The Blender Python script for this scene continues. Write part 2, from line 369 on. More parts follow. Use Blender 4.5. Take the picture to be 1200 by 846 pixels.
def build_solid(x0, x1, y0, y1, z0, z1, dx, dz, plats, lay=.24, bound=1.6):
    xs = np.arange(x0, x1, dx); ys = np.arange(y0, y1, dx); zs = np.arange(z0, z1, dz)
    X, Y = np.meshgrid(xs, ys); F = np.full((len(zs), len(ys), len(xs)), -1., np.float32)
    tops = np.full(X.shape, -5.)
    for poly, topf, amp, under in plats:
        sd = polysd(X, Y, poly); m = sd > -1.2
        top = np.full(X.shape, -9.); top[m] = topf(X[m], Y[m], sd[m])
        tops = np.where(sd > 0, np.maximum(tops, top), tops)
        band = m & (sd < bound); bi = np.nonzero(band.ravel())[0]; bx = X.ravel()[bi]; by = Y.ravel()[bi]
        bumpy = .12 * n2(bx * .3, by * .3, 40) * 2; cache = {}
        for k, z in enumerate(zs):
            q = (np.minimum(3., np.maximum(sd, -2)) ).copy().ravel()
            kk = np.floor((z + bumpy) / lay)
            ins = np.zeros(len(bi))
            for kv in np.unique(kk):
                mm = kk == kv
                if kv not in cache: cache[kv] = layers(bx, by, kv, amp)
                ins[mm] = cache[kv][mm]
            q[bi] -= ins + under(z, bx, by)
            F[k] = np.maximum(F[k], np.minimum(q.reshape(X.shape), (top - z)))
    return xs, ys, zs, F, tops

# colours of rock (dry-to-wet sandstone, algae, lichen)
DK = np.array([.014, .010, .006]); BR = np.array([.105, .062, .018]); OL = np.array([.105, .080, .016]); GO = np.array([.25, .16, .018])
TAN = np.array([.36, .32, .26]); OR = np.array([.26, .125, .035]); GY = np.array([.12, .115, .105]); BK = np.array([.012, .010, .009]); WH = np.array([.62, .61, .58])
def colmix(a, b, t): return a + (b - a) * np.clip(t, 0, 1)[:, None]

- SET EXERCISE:
Return all of the data exactly as it reads.

- CORRECT ANSWER:
The Blender Python script for this scene continues. Write part 2, from line 369 on. More parts follow. Use Blender 4.5. Take the picture to be 1200 by 846 pixels.
def build_solid(x0, x1, y0, y1, z0, z1, dx, dz, plats, lay=.24, bound=1.6):
    xs = np.arange(x0, x1, dx); ys = np.arange(y0, y1, dx); zs = np.arange(z0, z1, dz)
    X, Y = np.meshgrid(xs, ys); F = np.full((len(zs), len(ys), len(xs)), -1., np.float32)
    tops = np.full(X.shape, -5.)
    for poly, topf, amp, under in plats:
        sd = polysd(X, Y, poly); m = sd > -1.2
        top = np.full(X.shape, -9.); top[m] = topf(X[m], Y[m], sd[m])
        tops = np.where(sd > 0, np.maximum(tops, top), tops)
        band = m & (sd < bound); bi = np.nonzero(band.ravel())[0]; bx = X.ravel()[bi]; by = Y.ravel()[bi]
        bumpy = .12 * n2(bx * .3, by * .3, 40) * 2; cache = {}
        for k, z in enumerate(zs):
            q = (np.minimum(3., np.maximum(sd, -2)) ).copy().ravel()
            kk = np.floor((z + bumpy) / lay)
            ins = np.zeros(len(bi))
            for kv in np.unique(kk):
                mm = kk == kv
                if kv not in cache: cache[kv] = layers(bx, by, kv, amp)
                ins[mm] = cache[kv][mm]
            q[bi] -= ins + under(z, bx, by)
            F[k] = np.maximum(F[k], np.minimum(q.reshape(X.shape), (top - z)))
    return xs, ys, zs, F, tops

# colours of rock (dry-to-wet sandstone, algae, lichen)
DK = np.array([.014, .010, .006]); BR = np.array([.105, .062, .018]); OL = np.array([.105, .080, .016]); GO = np.array([.25, .16, .018])
TAN = np.array([.36, .32, .26]); OR = np.array([.26, .125, .035]); GY = np.array([.12, .115, .105]); BK = np.array([.012, .010, .009]); WH = np.array([.62, .61, .58])
def colmix(a, b, t): return a + (b - a) * np.clip(t, 0, 1)[:, None]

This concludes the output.